Text: Acts 19:8—20:1 | Listen to Message
Empty Promises
An idol is anything you look to other than God for your ultimate sense of significance, security, or identity. So an idol is not just that statue in a faraway temple you’ll never visit, it’s also that thing you’re convinced you need in order to be happy. It’s money. It’s sex. It’s affirmation. It’s leisure. It’s family. It’s your reputation. It’s your work. It’s love. It’s sport. It’s anything you live for to prove to yourself and to others that your life has value.
We’re drawn to idols because they promise to let us be in control. This is their siren song: “Come, serve me, and I’ll give you whatever you want!”
But it’s not true, is it? Take affirmation, for instance. Affirmation is a good thing. It’s a valuable thing. It’s an encouraging thing. But what happens when you make it an ultimate thing? If you must have the affirmation and approval of others in order to feel a sense of self-worth, does that make you more free or less free? Does it make you happier or sadder? More content or less content? More confident or more fundamentally insecure?
You know the answers to these questions. As soon as you have to have affirmation (or anything else, for that matter), you have made it an idol and you’ve made yourself a slave. You’ve believed the lie that it will give you control, and now you’re the one who is controlled.
This is the paradox of idols: simultaneously they have no power and yet they have great power. They have no inherent power because they have no real, independent existence. If you didn’t “need” them, they’d be nothing.

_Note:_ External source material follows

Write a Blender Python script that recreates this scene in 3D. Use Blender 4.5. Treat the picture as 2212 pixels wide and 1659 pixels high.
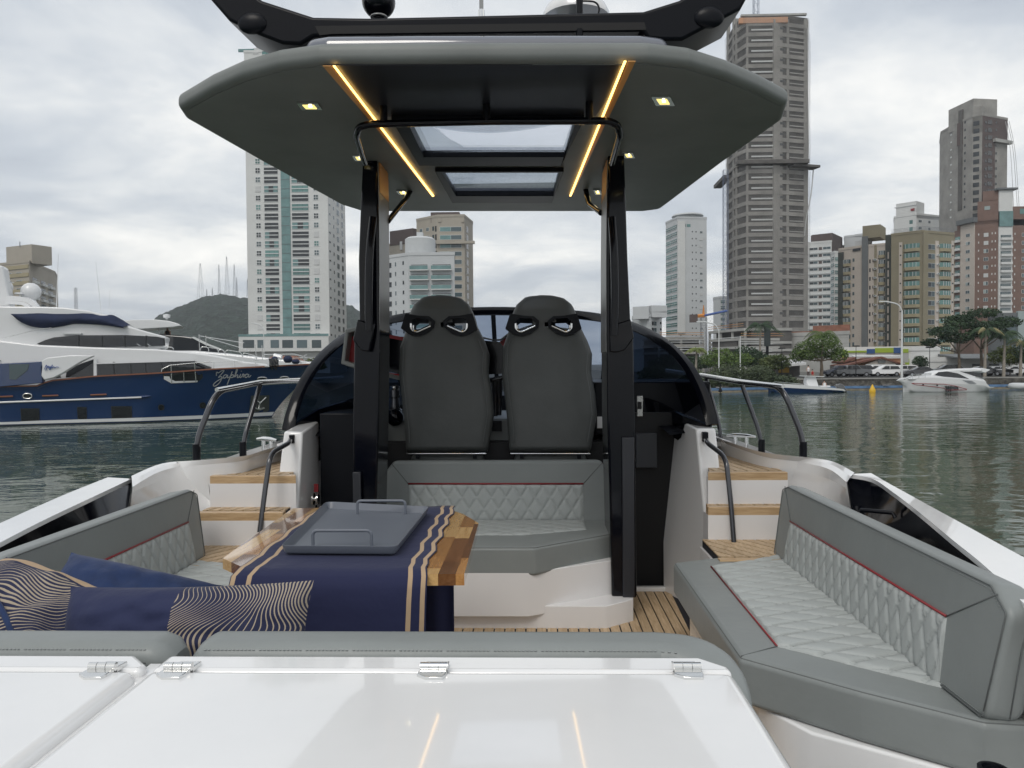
import bpy, bmesh, math, random
from mathutils import Vector, Matrix, noise as mnoise
random.seed(7)
for o in list(bpy.data.objects): bpy.data.objects.remove(o)
SC = bpy.context.scene
COL = SC.collection
R = math.radians
# ------------------------------------------------------------ camera
EYE = 3.30
FPX, CX, CY = 1660.0, 1106.0, 829.5            # focal length and centre of the sheet of measurements
PITCH, YAW, ROLL = R(-1.45), R(1.69), R(-0.45)
cam_d = bpy.data.cameras.new('camera'); cam = bpy.data.objects.new('camera', cam_d); COL.objects.link(cam)
cam_d.sensor_width = 36.0; cam_d.lens = 36.0 * FPX / 2212.0; cam_d.clip_start = 0.05; cam_d.clip_end = 9000
CAMR = Matrix.Rotation(YAW, 3, 'Z') @ Matrix.Rotation(R(90) + PITCH, 3, 'X') @ Matrix.Rotation(ROLL, 3, 'Z')
cam.matrix_world = Matrix.Translation((0, 0, EYE)) @ CAMR.to_4x4()
SC.camera = cam
# ------------------------------------------------------------ world: thin Nishita sky under a broken overcast
SUN_EL, SUN_AZ = R(50), R(200)
W = bpy.data.worlds.new('World'); SC.world = W; W.use_nodes = True
nt = W.node_tree; nt.nodes.clear()
def N(tree, typ, **kw):
    n = tree.nodes.new(typ)
    for k, v in kw.items():
        if k.startswith('i_'):
            key = k[2:]
            n.inputs[int(key) if key.isdigit() else key.replace('_', ' ')].default_value = v
        else: setattr(n, k, v)
    return n
def ramp(tree, stops, fac=None, interp='LINEAR'):
    n = tree.nodes.new('ShaderNodeValToRGB'); cr = n.color_ramp; cr.interpolation = interp
    while len(cr.elements) > len(stops): cr.elements.remove(cr.elements[-1])
    while len(cr.elements) < len(stops): cr.elements.new(1.0)
    for e, (p, c) in zip(cr.elements, stops):
        e.position = p; e.color = tuple(c) + (1,) if len(c) == 3 else c
    if fac is not None: tree.links.new(fac, n.inputs[0])
    return n
sky = N(nt, 'ShaderNodeTexSky', sky_type='NISHITA', sun_disc=False, sun_elevation=SUN_EL, sun_rotation=SUN_AZ, air_density=1.4, dust_density=2.5)
tc = N(nt, 'ShaderNodeTexCoord')
sep = N(nt, 'ShaderNodeSeparateXYZ'); nt.links.new(tc.outputs['Generated'], sep.inputs[0])
zc = N(nt, 'ShaderNodeMath', operation='ABSOLUTE'); nt.links.new(sep.outputs[2], zc.inputs[0])
za = N(nt, 'ShaderNodeMath', operation='ADD'); nt.links.new(zc.outputs[0], za.inputs[0]); za.inputs[1].default_value = 0.16
dx = N(nt, 'ShaderNodeMath', operation='DIVIDE'); nt.links.new(sep.outputs[0], dx.inputs[0]); nt.links.new(za.outputs[0], dx.inputs[1])
dy = N(nt, 'ShaderNodeMath', operation='DIVIDE'); nt.links.new(sep.outputs[1], dy.inputs[0]); nt.links.new(za.outputs[0], dy.inputs[1])
cmb = N(nt, 'ShaderNodeCombineXYZ'); nt.links.new(dx.outputs[0], cmb.inputs[0]); nt.links.new(dy.outputs[0], cmb.inputs[1])
n1 = N(nt, 'ShaderNodeTexNoise', i_Scale=1.15, i_Detail=9.0, i_Roughness=0.58, i_Distortion=0.35); nt.links.new(cmb.outputs[0], n1.inputs['Vector'])
mp = N(nt, 'ShaderNodeMapping'); mp.inputs['Location'].default_value = (3.1, 8.7, 0); mp.inputs['Scale'].default_value = (0.5, 0.8, 1)
nt.links.new(cmb.outputs[0], mp.inputs[0])
n2 = N(nt, 'ShaderNodeTexNoise', i_Scale=0.9, i_Detail=4.0, i_Roughness=0.5); nt.links.new(mp.outputs[0], n2.inputs['Vector'])
mx = N(nt, 'ShaderNodeMath', operation='MULTIPLY_ADD'); nt.links.new(n2.outputs[0], mx.inputs[0]); mx.inputs[1].default_value = 0.45
mh = N(nt, 'ShaderNodeMath', operation='MULTIPLY'); nt.links.new(n1.outputs[0], mh.inputs[0]); mh.inputs[1].default_value = 0.55
nt.links.new(mh.outputs[0], mx.inputs[2])
SKYK = 1.0
cr = ramp(nt, [(0.37, (0.44, 0.48, 0.54)), (0.45, (0.55, 0.59, 0.64)), (0.51, (0.70, 0.725, 0.745)), (0.57, (0.89, 0.89, 0.87)), (0.66, (1.10, 1.08, 1.03))], mx.outputs[0])
sk = N(nt, 'ShaderNodeMixRGB', blend_type='MULTIPLY', i_Fac=1.0); nt.links.new(sky.outputs[0], sk.inputs[1]); sk.inputs[2].default_value = (0.07, 0.07, 0.07, 1)
bg1 = N(nt, 'ShaderNodeBackground'); nt.links.new(sky.outputs[0], bg1.inputs[0]); bg1.inputs[1].default_value = 0.06
bg2 = N(nt, 'ShaderNodeBackground'); nt.links.new(cr.outputs[0], bg2.inputs[0]); bg2.inputs[1].default_value = SKYK
ms = N(nt, 'ShaderNodeMixShader', i_Fac=0.9); nt.links.new(bg1.outputs[0], ms.inputs[1]); nt.links.new(bg2.outputs[0], ms.inputs[2])
wo = N(nt, 'ShaderNodeOutputWorld'); nt.links.new(ms.outputs[0], wo.inputs[0])
# ------------------------------------------------------------ sun (veiled)
sl = bpy.data.lights.new('sun', 'SUN'); sl.energy = 0.9; sl.angle = R(22); sl.color = (1.0, 0.95, 0.88)
sun = bpy.data.objects.new('sun', sl); COL.objects.link(sun)
sd = Vector((math.sin(SUN_AZ) * math.cos(SUN_EL), math.cos(SUN_AZ) * math.cos(SUN_EL), math.sin(SUN_EL)))
sun.rotation_euler = sd.to_track_quat('Z', 'Y').to_euler()
SC.view_settings.view_transform = 'Standard'; SC.view_settings.look = 'None'
SC.view_settings.exposure = 0.30; SC.view_settings.gamma = 1.0; SC.view_settings.use_curve_mapping = False
SC.render.engine = 'CYCLES'
SC.cycles.max_bounces = 8; SC.cycles.transparent_max_bounces = 16; SC.cycles.glossy_bounces = 4; SC.cycles.transmission_bounces = 6
# ------------------------------------------------------------ measuring: turn a sight line into a place at a known distance / height
def ray(px, py): return CAMR @ Vector(((px - CX) / FPX, -(py - CY) / FPX, -1.0))
def A(px, py, Y):
    d = ray(px, py); t = Y / d.y; return Vector((d.x * t, Y, EYE + d.z * t))
def H(px, py, z):
    d = ray(px, py); t = z / d.z; return Vector((d.x * t, d.y * t, EYE + z))
def S(px, py, x):
    d = ray(px, py); t = x / d.x; return Vector((x, d.y * t, EYE + d.z * t))
def colx(px, Y): return A(px, 789, Y).x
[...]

So why do they seem so powerful? Two reasons: 1) because you’ve endowed them with that power to rule over you, and 2) because they’re tools of Satan to deceive and destroy. And make no mistake: after your idols have overpowered and mastered you, they’ll ruin you.
So if you can see what your idols are, stop giving them your allegiance and your love. But you can’t just stop, can you? You’ve probably tried. You must replace these affections and loyalties with affections and loyalties for someone greater. And that someone is Jesus – the God who is independently great and awesome whether you acknowledge him or not. And he’s the only God who will fight for you and defend you, rather than the other way around.